GABRIEL JARABA
Esa desazón que vive ahora el hombre occidental no es nueva. Se le van poniendo nombres a lo largo de la historia pero no nace ni siquiera con la modernidad o el Renacimiento. Y presenta a mis ojos una peculiaridad que la distingue de los malestares del resto de sociedades y culturas humanas: un profundo sentimiento de orfandad. Ese sentimiento perenne es reconocido más o menos conscientemente con la elevación del huérfano desvalido a héroe de los cuentos de hadas (de Pulgarcito hasta Superman o Batman) hasta que en los años 50 y 60 el huérfano colectivo cree llegada su hora y se erige en estrella del rock para cantar victoria.
Identifico la orfandad constitutiva de la cultura occidental en la epopeya de Alejandro pero también en la odisea de Ulises, en la búsqueda de la fuente de la eterna juventud y la ciudad de oro pero también en el viaje a la Luna y la observación de los exoplanetas. El huérfano sale de casa porque, sin padre ni madre ni perrito que le ladre, aspira no a conquistar el mundo, como pudiera parecer, sino a dotarle de sentido. Ese fue el error de la Ilustración, creer que bastaba con acceder a la realidad, conocerla y dominarla mediante la ciencia cuando ésta no sólo no está en condiciones de ofrecer sentido sino que dice abstenerse de ello (mediante cierta pirueta filosófico-metodologica que no se confiesa a sí misma).

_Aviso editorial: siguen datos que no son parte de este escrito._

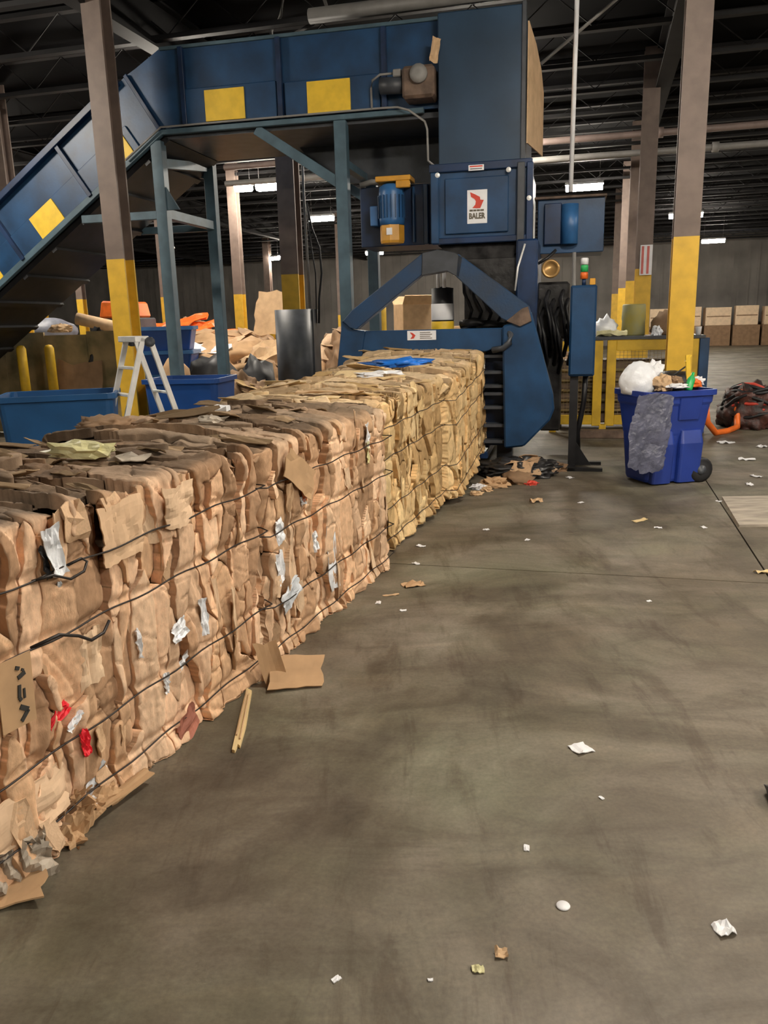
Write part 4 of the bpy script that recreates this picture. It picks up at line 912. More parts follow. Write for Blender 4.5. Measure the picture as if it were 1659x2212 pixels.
# moulded side lobes leave a dark groove between them
for xc, wl in ((-0.16, 0.22), (0.15, 0.26)):
    MB().loft([rrect(wl, 0.10, 0.035, 3, xc, -0.235, 0.015), rrect(wl + 0.01, 0.10, 0.035, 3, xc, -0.27, 0.42), rrect(wl - 0.03, 0.05, 0.02, 3, xc, -0.265, 0.55)]).build('moulded_lobe', M['bin'], bn)
MB().loft([rrect(0.24, 0.05, 0.02, 3, 0.10, -0.275, 0.66), rrect(0.26, 0.06, 0.02, 3, 0.10, -0.31, 0.88)]).build('moulded_lobe', M['bin'], bn)
for s_ in (-1, 1):
    wm = Matrix.Translation((0.29, s_ * 0.26, 0.13)) @ Matrix.Rotation(R(90), 4, 'X')
    w_ = MB().lathe([(0.0, -0.03), (0.10, -0.035), (0.13, -0.03), (0.13, 0.03), (0.10, 0.035), (0.0, 0.03)], 18, mtx=wm).build('wheel', M['black'], bn, True)
    MB().lathe([(0.0, -0.042), (0.05, -0.042), (0.05, 0.042), (0.0, 0.042)], 12, mtx=wm).build('hub', M['dgrey'], w_, True)
MB().tube([(0.29, -0.25, 0.13), (0.29, 0.25, 0.13)], 0.014, 8).build('axle', M['dgrey'], bn, True)
MB().tube([(0.40, -0.24, 0.90), (0.42, -0.22, 0.93), (0.43, 0, 0.935), (0.42, 0.22, 0.93), (0.36, 0.24, 0.90)], 0.018, 8).build('handle', M['bin'], bn, True)
def bin_item(name, label, cat, x, y, z, me, mk, rot=(0, 0, 0)): return tag(link(name, me, M[mk], loc=(x - 0.02, y, z + 0.05), rot=rot), label, cat)
bin_item('rubbish_bag', 'big puffed white rubbish bag on the left of the bin', 'bag', BX - 0.26, BY - 0.02, 0.86, blob_mesh('rubbish_bag', 0.19, 0.18, 0.21, 71, 0.10, 2.0, 4), 'film')
bin_item('crumpled_paper', 'crumpled off-white paper wad behind the white bag in the bin', 'paper', BX - 0.07, BY + 0.08, 1.02, blob_mesh('crumpled_paper', 0.09, 0.08, 0.10, 72, 0.5), 'white')
bin_item('crumpled_paper', 'pinkish paper wad in the middle of the bin top', 'paper', BX - 0.06, BY - 0.18, 0.90, blob_mesh('crumpled_paper', 0.08, 0.07, 0.10, 73, 0.5), 'tan_l')
bin_item('black_bag', 'black plastic bag heaped in the bin behind the green bottle', 'bag', BX + 0.15, BY + 0.10, 0.84, blob_mesh('black_bag', 0.20, 0.17, 0.15, 74, 0.3), 'black')
bin_item('green_bottle', 'green plastic bottle leaning out of the bin front', 'bottle', BX + 0.17, BY - 0.24, 0.90, MB().lathe([(0, 0), (0.035, 0), (0.038, 0.02), (0.038, 0.12), (0.015, 0.16), (0.015, 0.19), (0, 0.19)], 14).mesh('green_bottle', True), 'green', (R(-15), R(20), 0))
bin_item('yellow_stick', 'short yellow stick poking up from the bin', 'stick', BX + 0.26, BY - 0.02, 0.90, MB().bar((0, 0, 0), (-0.03, 0, 0.34), 0.045, 0.02).bar((-0.05, 0, 0.27), (0.0, 0, 0.34), 0.03, 0.02).mesh('yellow_stick'), 'yellow')
bin_item('orange_wrapper', 'orange wrapper at the right rim of the bin', 'wrapper', BX + 0.30, BY - 0.06, 0.92, blob_mesh('orange_wrapper', 0.07, 0.05, 0.05, 76, 0.5), 'orange')
bin_item('brown_carton', 'small dark brown carton behind the green bottle', 'carton', BX + 0.09, BY - 0.10, 0.94, blob_mesh('brown_carton', 0.08, 0.07, 0.06, 77, 0.4), 'tan_d')
bin_item('white_wrapper', 'white wrapper sticking up at the right end of the bin', 'wrapper', BX + 0.38, BY + 0.06, 0.93, blob_mesh('white_wrapper', 0.06, 0.05, 0.05, 78, 0.5), 'white')
bin_item('white_wrapper', 'flat white wrapper along the front rim of the bin', 'wrapper', BX + 0.05, BY - 0.28, 0.93, blob_mesh('white_wrapper', 0.09, 0.05, 0.03, 79, 0.5), 'white')
tag(MB().tube([(BX + 0.0, BY + 0.05, 1.0), (BX + 0.10, BY + 0.0, 1.10), (BX + 0.20, BY, 1.17), (BX + 0.24, BY, 1.12), (BX + 0.18, BY, 1.03)], 0.009, 6).build('black_strap', M['black'], None, True), 'thin black strap looping above the bin', 'strap')
fm = crumple_mesh('film_sheet', 14, 22, 0.40, 0.78, 0.03, 80, 0.002, 0.0, 3.0)
tag(link('film_sheet', fm, M['film_g'], loc=(BX - 0.28, BY - 0.45, 0.57), rot=(R(86), R(7), R(6))), 'creased clear film sheet hanging over the left of the bin', 'film')

# ------------------------------------------------------------------ tubs and ladder behind the bales
def tub(label, x, y, rz, w, d, h, mk, z0=0.12):
    t = thing('tub_cart', label, 'tub', (x, y, 0), rz)
    o_ = [rrect(w * f_, d * f_, 0.07, 3, 0, 0, z) for z, f_ in ((z0, 0.86), (z0 + 0.04, 0.88), (h - 0.05, 0.985), (h, 1.0))]
    i_ = [rrect(w * f_ - 0.03, d * f_ - 0.03, 0.06, 3, 0, 0, z) for z, f_ in ((h, 1.0), (z0 + 0.06, 0.88))]
    MB().loft(o_ + i_).build('tub_body', M[mk], t)
    MB().loft([rrect(w + a_, d + a_, 0.08, 3, 0, 0, z) for a_, z in ((0.05, h - 0.05), (0.05, h + 0.005), (-0.02, h + 0.005), (-0.02, h - 0.05))], closed=True).build('rolled_rim', M[mk], t)
    for sx_ in (-1, 1):
        for sy_ in (-1, 1):
            wm = Matrix.Translation((sx_ * w * 0.33, sy_ * d * 0.33, 0.055)) @ Matrix.Rotation(R(90), 4, 'X')
            c_ = MB().lathe([(0, -0.02), (0.055, -0.02), (0.055, 0.02), (0, 0.02)], 12, mtx=wm).build('caster', M['black'], t, True)
            MB().box(sx_ * w * 0.33 - 0.02, sx_ * w * 0.33 + 0.02, sy_ * d * 0.33 - 0.03, sy_ * d * 0.33 + 0.03, 0.10, z0 + 0.01).build('caster_fork', M['dgrey'], c_)
    return t
tub('large blue plastic tub cart left of the aluminium ladder', -3.36, 8.45, R(14), 1.12, 0.80, 1.06, 'tub')
tub('deep blue plastic tub cart right of the ladder under the conveyor', -2.42, 10.32, R(-8), 0.95, 0.80, 1.07, 'tub2')
ld = thing('step_ladder', 'aluminium folding step ladder standing behind the bales', 'ladder', (-2.58, 8.50, 0), R(38))
hx, hz = 0.08, 1.60
def rail(x0, x1, y, nm): MB().bar((x0, y, 0.0), (x1, y, hz), 0.03, 0.055, upv=(1, 0, 0)).build(nm, M['alu'], ld, bevel=0.004)
for y in (-0.22, 0.22): rail(-0.46, hx - 0.04, y, 'front_rail'); rail(0.58, hx + 0.04, y * 0.9, 'rear_rail')
for k in range(5):
    z = 0.22 + k * 0.27; fx = -0.46 + (hx - 0.04 + 0.46) * z / hz; rx = 0.58 + (hx + 0.04 - 0.58) * z / hz
    MB().box(fx - 0.035, fx + 0.035, -0.21, 0.21, z - 0.014, z + 0.014).build('step', M['alu'], ld, bevel=0.003)
    if k in (1, 3): MB().box(rx - 0.02, rx + 0.02, -0.19, 0.19, z - 0.012, z + 0.012).build('rear_brace', M['alu'], ld, bevel=0.003)
MB().box(hx - 0.13, hx + 0.02, -0.235, 0.235, hz - 0.04, hz + 0.02).build('top_cap', M['alu'], ld, bevel=0.006)
for y in (-0.24, 0.24): MB().lathe([(0, -0.025), (0.05, -0.025), (0.05, 0.025), (0, 0.025)], 14, mtx=Matrix.Translation((hx + 0.02, y, hz - 0.04)) @ Matrix.Rotation(R(90), 4, 'X')).build('hinge', M['dgrey'], ld, True)
for y in (-0.21, 0.21):
    MB().bar((-0.46 + 0.54 * 0.45, y, 0.62), (0.58 - 0.46 * 0.45, y, 0.62), 0.012, 0.02).build('spreader', M['alu'], ld)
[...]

No se atisba en el horizonte vital e histórico nada que permita pensar en el final de la orfandad ni su paliativo. Al contrario, la nación vuelve a ser la mamá de los niños perdidos. Quizá por ello la Vírgen María ha dejado de aparecerse a los chiquillos huérfanos o pobres (que viene a ser lo mismo). El catolicismo entendió muy bien aquello con lo que la Reforma protestante cometió un inmenso error: no hay consuelo terrestre para la orfandad constitutiva de una civilización, pero sí es imperativo el futuro como deber. Y una ética del futuro debe ser una ética de la esperanza.
Y en esta sencilla constatación radica el problema de la filosofía occidental.